Cross-selling to customers during product failure recovery (PFR) encounters can be challenging as customers are reluctant to cross-buy after having recently experienced a failure, despite it being recovered. We examine several models of cross-buying and failure/recovery characteristics using a large-scale experiment and secondary transaction data from a Fortune 100 computer systems firm. We find that customers’ integral-affective responses dominate their cognitive responses. Further, customers are more willing to cross-buy when the firm’s recovery effort increases for more severe product failures or those with unstable attributions. Yet, greater recovery effort does little to diminish the negative effect of attributing the failure to the firm. Overall, understanding the relative dominance of a sequence of affective versus cognitive factors and the critical role that contextual factors play in customer cross-buying decisions will help managers design PFR encounters to increase the odds of cross-selling.

Notes

1. We refer to product failure recovery (PFR) encounters as a form of customer service in which customers contact the firm about a product failure and the firm’s customer service agent recovers the failure.

2. Cross-selling refers to the sale of an additional product or service to an existing customer and is, therefore, from the perspective of the firm’s actions. Cross-buying refers to the act of buying an additional product or service from the firm and is, therefore, from the customer’s perspective. While insights from this research could plausibly pertain to upgrading and upselling, we contend that in a PFR encounter, customer service agents sell additional products and services but not primary systems, such as an new computer, which can cost thousands of dollars and is more appropriate for a committed sales team.
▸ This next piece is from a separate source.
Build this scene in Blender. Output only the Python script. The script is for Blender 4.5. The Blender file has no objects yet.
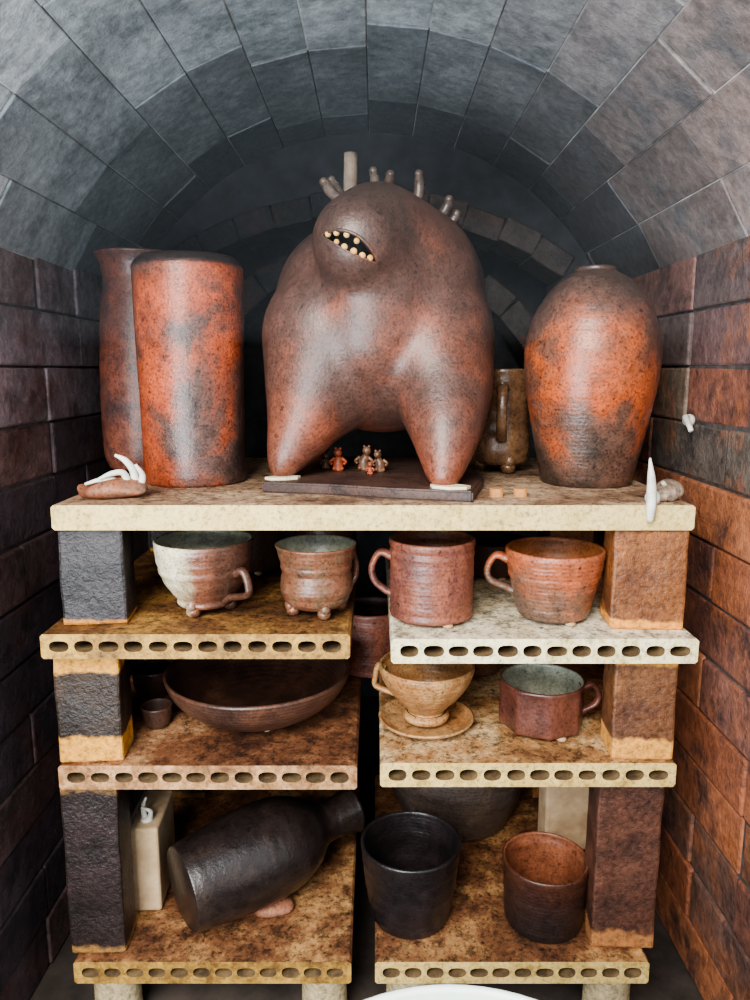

3. We do not examine attribution controllability, the third dimension of failure attribution (see Folkes Citation1984), as nonvolitional causes of failure (e.g., weather) are not pertinent in our empirical context. However, insights from this research can be applied to contexts where controllability is pertinent (e.g., in the airlines industry where weather-related failures are common).

4. We are unable to test H2a/b/c and H5 in Study 2 because of the limitations of the call log and transaction data. Accordingly, we rely on insights from Study 1 to fill in these gaps.

5. Sierra and Hyman (Citation2009) compared a dual-process model of cognitive and emotive factors to two single-process models (cognitive-only and emotive-only) using model fit statistics and found that the dual-process model better explains consumer willingness to incur uncertainty. In a similar vein, and consistent with several other studies (e.g., Fornell and Rust Citation1989; Rust, Lee, and Valente Citation1995), we hypothesize differences in model fit (e.g., goodness of fit) between these various models to identify which set of variables provides a superior explanation of PFR cross-buying.

6. Because of data limitations, we were unable to measure attribution stability and rely on the results from Study 1 to inform our findings and recommendations regarding this variable.

7. One might argue that recovery effort is merely a function of how severe the failure is. However, we do not find this to be the case. We see that for the very same type of failure with the same resulting severity, the degree of recovery effort and contact time per customer varies considerably, suggesting that recovery effort differs across encounters and is not a function of how severe the failure is. In fact, the correlation between failure severity and recovery effort is only .027. Thus, recovery effort functions independent of the failure characteristics.